■ COLLECTED DATA:

⟨

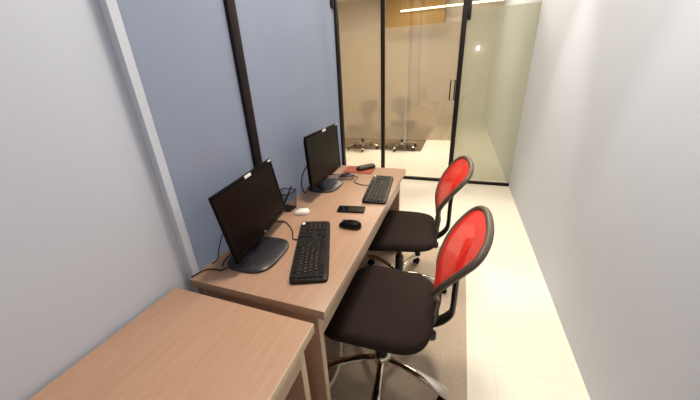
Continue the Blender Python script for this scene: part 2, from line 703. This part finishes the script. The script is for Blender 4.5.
# ------------------------------------------------------------------ keyboards
def text_bm(bm, ch, mtx, size, mi):
    cu = bpy.data.curves.new('glyph', 'FONT')
    cu.body = ch
    cu.size = size
    cu.align_x = 'CENTER'
    cu.align_y = 'CENTER'
    cu.resolution_u = 2
    to = bpy.data.objects.new('glyph', cu)
    me = to.to_mesh()
    t = bmesh.new()
    t.from_mesh(me)
    to.to_mesh_clear()
    bpy.data.objects.remove(to)
    bpy.data.curves.remove(cu)
    bmesh.ops.transform(t, matrix=mtx, verts=t.verts)
    merge(bm, t, mi)


def make_keyboard(label, loc, rz):
    # local: y along the length (numeric pad at +y), +x towards the sitter
    t = thing('keyboard', label, 'keyboard', loc, rz, 'black desktop keyboards')
    KL, KW = 0.456, 0.144
    bm = bmesh.new()

    def slope(p):
        return Vector((p.x, p.y, p.z * (1.0 - 0.35 * (p.x / KW + 0.5))))
    pillow(bm, KW / 2, KL / 2, [(0.003, 0.0), (0.0, 0.002), (0.0, 0.015), (0.003, 0.019)], n=14, cnt=64, warp=slope)
    obj('case', bm, MT['kb_case'], t)
    bm = bmesh.new()
    rows = ['`1234567890-=', 'QWERTYUIOP[]', "ASDFGHJKL;'", 'ZXCVBNM,./']
    u = 0.0186
    x0 = -KW / 2 + 0.016
    y0 = -KL / 2 + 0.012

    def key(r, c, wd=1.0, ch=None, hh=1.0):
        x = x0 + r * 0.0195 + (0.004 if r > 0 else 0)
        x += (hh - 1) * 0.0195 / 2
        y = y0 + (c + wd / 2) * u
        z = 0.0195 * (1.0 - 0.35 * (x / KW + 0.5))
        box(bm, (x, y, z + 0.002), (0.0165 * hh, wd * u - 0.0028, 0.006), 0.0016, 1, 0)
        if ch:
            mtx = Matrix.Translation((x - 0.002, y - 0.002, z + 0.0053)) @ Matrix.Rotation(math.pi / 2, 4, 'Z')
            text_bm(bm, ch, mtx, 0.0085, 1)
    key(0, 0, 1, None)
    for k in range(12):
        key(0, 2 + k + (k // 4) * 0.5 - 0.25, 1, None)
    for i, c in enumerate(rows[0]):
        key(1, i, 1, c)
    key(1, 13, 2)
    key(2, 0, 1.5)
    for i, c in enumerate(rows[1]):
        key(2, 1.5 + i, 1, c)
    key(2, 13.5, 1.5)
    key(3, 0, 1.75)
    for i, c in enumerate(rows[2]):
        key(3, 1.75 + i, 1, c)
    key(3, 12.75, 2.25)
    key(4, 0, 2.25)
    for i, c in enumerate(rows[3]):
        key(4, 2.25 + i, 1, c)
    key(4, 12.25, 2.75)
    c = 0
    for wd in (1.25, 1.25, 1.25, 6.25, 1.25, 1.25, 1.25, 1.25):
        key(5, c, wd)
        c += wd
    for r in (1, 2):
        for k in range(3):
            key(r, 15.4 + k)
    for k in range(3):
        key(0, 15.4 + k)
        key(5, 15.4 + k)
    key(4, 16.4)
    pad = ['789', '456', '123']
    for k in range(4):
        key(1, 18.8 + k)
    for r in range(3):
        for k in range(3):
            key(2 + r, 18.8 + k, 1, pad[r][k])
    key(2, 21.8, 1, '+', 2)
    key(4, 21.8, 1, None, 2)
    key(5, 18.8, 2, '0')
    key(5, 20.8, 1, '.')
    obj('keys', bm, [MT['keycap'], MT['legend']], t)
    bm = bmesh.new()
    pillow(bm, 0.0075, 0.012, [(0.001, 0.0), (0.0, 0.0015), (0.002, 0.002)], n=3, cnt=24, c=(x0, KL / 2 - 0.028, 0.0195))
    o = obj('sticker', bm, MT['white'], t)
    o['label'] = 'small white sticker in the corner'
    return t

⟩

Using the material above, set down every line exactly, but skip the pictures.

Continue the Blender Python script for this scene: part 2, from line 703. This part finishes the script. The script is for Blender 4.5.
# ------------------------------------------------------------------ keyboards
def text_bm(bm, ch, mtx, size, mi):
    cu = bpy.data.curves.new('glyph', 'FONT')
    cu.body = ch
    cu.size = size
    cu.align_x = 'CENTER'
    cu.align_y = 'CENTER'
    cu.resolution_u = 2
    to = bpy.data.objects.new('glyph', cu)
    me = to.to_mesh()
    t = bmesh.new()
    t.from_mesh(me)
    to.to_mesh_clear()
    bpy.data.objects.remove(to)
    bpy.data.curves.remove(cu)
    bmesh.ops.transform(t, matrix=mtx, verts=t.verts)
    merge(bm, t, mi)


def make_keyboard(label, loc, rz):
    # local: y along the length (numeric pad at +y), +x towards the sitter
    t = thing('keyboard', label, 'keyboard', loc, rz, 'black desktop keyboards')
    KL, KW = 0.456, 0.144
    bm = bmesh.new()

    def slope(p):
        return Vector((p.x, p.y, p.z * (1.0 - 0.35 * (p.x / KW + 0.5))))
    pillow(bm, KW / 2, KL / 2, [(0.003, 0.0), (0.0, 0.002), (0.0, 0.015), (0.003, 0.019)], n=14, cnt=64, warp=slope)
    obj('case', bm, MT['kb_case'], t)
    bm = bmesh.new()
    rows = ['`1234567890-=', 'QWERTYUIOP[]', "ASDFGHJKL;'", 'ZXCVBNM,./']
    u = 0.0186
    x0 = -KW / 2 + 0.016
    y0 = -KL / 2 + 0.012

    def key(r, c, wd=1.0, ch=None, hh=1.0):
        x = x0 + r * 0.0195 + (0.004 if r > 0 else 0)
        x += (hh - 1) * 0.0195 / 2
        y = y0 + (c + wd / 2) * u
        z = 0.0195 * (1.0 - 0.35 * (x / KW + 0.5))
        box(bm, (x, y, z + 0.002), (0.0165 * hh, wd * u - 0.0028, 0.006), 0.0016, 1, 0)
        if ch:
            mtx = Matrix.Translation((x - 0.002, y - 0.002, z + 0.0053)) @ Matrix.Rotation(math.pi / 2, 4, 'Z')
            text_bm(bm, ch, mtx, 0.0085, 1)
    key(0, 0, 1, None)
    for k in range(12):
        key(0, 2 + k + (k // 4) * 0.5 - 0.25, 1, None)
    for i, c in enumerate(rows[0]):
        key(1, i, 1, c)
    key(1, 13, 2)
    key(2, 0, 1.5)
    for i, c in enumerate(rows[1]):
        key(2, 1.5 + i, 1, c)
    key(2, 13.5, 1.5)
    key(3, 0, 1.75)
    for i, c in enumerate(rows[2]):
        key(3, 1.75 + i, 1, c)
    key(3, 12.75, 2.25)
    key(4, 0, 2.25)
    for i, c in enumerate(rows[3]):
        key(4, 2.25 + i, 1, c)
    key(4, 12.25, 2.75)
    c = 0
    for wd in (1.25, 1.25, 1.25, 6.25, 1.25, 1.25, 1.25, 1.25):
        key(5, c, wd)
        c += wd
    for r in (1, 2):
        for k in range(3):
            key(r, 15.4 + k)
    for k in range(3):
        key(0, 15.4 + k)
        key(5, 15.4 + k)
    key(4, 16.4)
    pad = ['789', '456', '123']
    for k in range(4):
        key(1, 18.8 + k)
    for r in range(3):
        for k in range(3):
            key(2 + r, 18.8 + k, 1, pad[r][k])
    key(2, 21.8, 1, '+', 2)
    key(4, 21.8, 1, None, 2)
    key(5, 18.8, 2, '0')
    key(5, 20.8, 1, '.')
    obj('keys', bm, [MT['keycap'], MT['legend']], t)
    bm = bmesh.new()
    pillow(bm, 0.0075, 0.012, [(0.001, 0.0), (0.0, 0.0015), (0.002, 0.002)], n=3, cnt=24, c=(x0, KL / 2 - 0.028, 0.0195))
    o = obj('sticker', bm, MT['white'], t)
    o['label'] = 'small white sticker in the corner'
    return t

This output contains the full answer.